Um exemplo prático é o que se observa com a Declaração Ambiental de Produto (DAP), um documento que está a ganhar cada vez mais foco no setor da construção civil. Esta declaração, que detalha o impacto ambiental de produtos, como materiais de construção, é fundamental na Análise de Ciclo de Vida (ACV) dos edifícios. Contudo, a digitalização incompleta das variantes dos produtos nas DAPs leva a inconsistências nos dados usados nas ACVs, comprometendo a precisão das análises. A precisão destas avaliações melhoraria significativamente se as normas que regem as DAPs fossem ajustadas de modo a considerar o processo de cálculo das ACVs.
Entretanto, mesmo que este seja um problema técnico que pode tornar a ACV menos precisa, isso não isenta o grande benefício de mensurar as emissões das edificações e definir estratégias para reduzi-las. E aqui revisitamos uma velha máxima: antes feito do que perfeito.
As mudanças intangíveis devem estar também no âmbito das medidas do ESG quando falamos, por exemplo, dos trabalhadores.
Olhando ao valor dos custos da perda de produtividade das empresas portuguesas devido ao absentismo e ao presentismo causados pelo stresse e problemas de saúde psicológica, publicado pela ordem dos psicólogos, falamos de 5,3 mil milhões de euros no ano de 2022. Já os valores de burnout, nos Milllenials, representam 53% da razão das faltas ao trabalho.
Em Portugal, os problemas de Saúde Psicológica mais comuns (stresse, depressão ou ansiedade) afetaram quase dois em cada cinco trabalhadores/(33%) no último ano devido ao trabalho, uma prevalência acima da média da União Europeia (27%), conforme refere o Eurobarómetro de 2022.
Factualmente os nossos trabalhadores estão no seu limite, assim como o planeta. Como trabalhar para reduzir e melhorar as condições de trabalho para que se possa baixar estes valores assustadores?
O desafio colocado às organizações não só passa por mudanças tangíveis como referimos na primeira parte do texto, relativas ao ambiente, mas por medidas concretas de investimento no bem-estar dos trabalhadores medindo à posteriori o intangível como a felicidade no trabalho. Se por um lado a felicidade no trabalho depende de relato do trabalhador e inclui por si só subjetividade, por outro, sabemos que ações concretas das organizações na criação de bem-estar tem correlação positiva no sentimento de felicidade.
Ao alcance de todas as empresas estão ações que podem atuar nos fatores de promoção de bem-estar (como refere a NP 4590:2023): necessidades físicas e necessidades psicossociais, sejam elas as expectativas de segurança; as expectativas de pertença; as expectativas de reconhecimento e as expectativas de autorrealização.
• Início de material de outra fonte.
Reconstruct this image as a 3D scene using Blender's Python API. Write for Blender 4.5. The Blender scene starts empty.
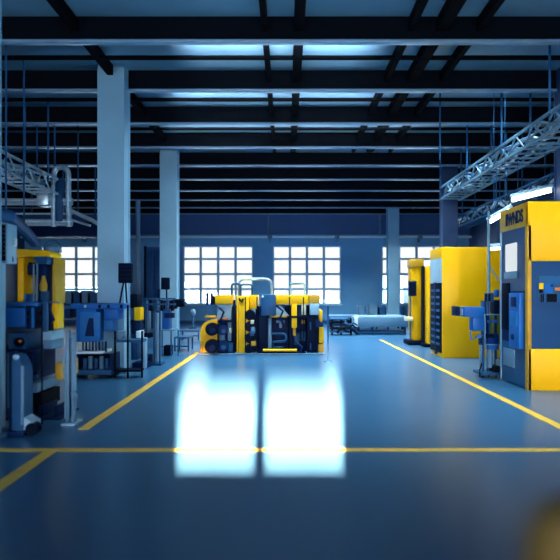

Sabemos que o bem-estar no trabalho pode também contribuir para a qualidade de vida fora do trabalho. Se pensarmos que um pai e uma mãe “de bem” com o seu trabalho podem ter capacidades melhoradas de envolvimento familiar que impacta diretamente na vida dos seus filhos, em processo de crescimento e desenvolvimento, estaremos a criar famílias mais saudáveis onde o ambiente para uma boa educação é propício. Assim, as gerações que vêm terão muito a ganhar com ambientes familiares mais seguros e tranquilos, consequência do cuidado que cada organização pode ter com os seus trabalhadores criando bem-estar e felicidade organizacional, por si só!
Como observámos tanto nas mudanças tangíveis, como nas intangíveis, necessitamos de uma governança capaz de entender todos estes múltiplos desafios complexos.
Apelamos aos líderes para que o foco das medidas do ESG esteja primeiramente na iniciativa. A precisão e a perfeição ficarão para depois. Precisamos de movimentações eficazes. É navegando por estes desafios que determinaremos o nosso sucesso em fazer avanços substanciais para um futuro sustentável e que estas mudanças não sejam apenas performáticas.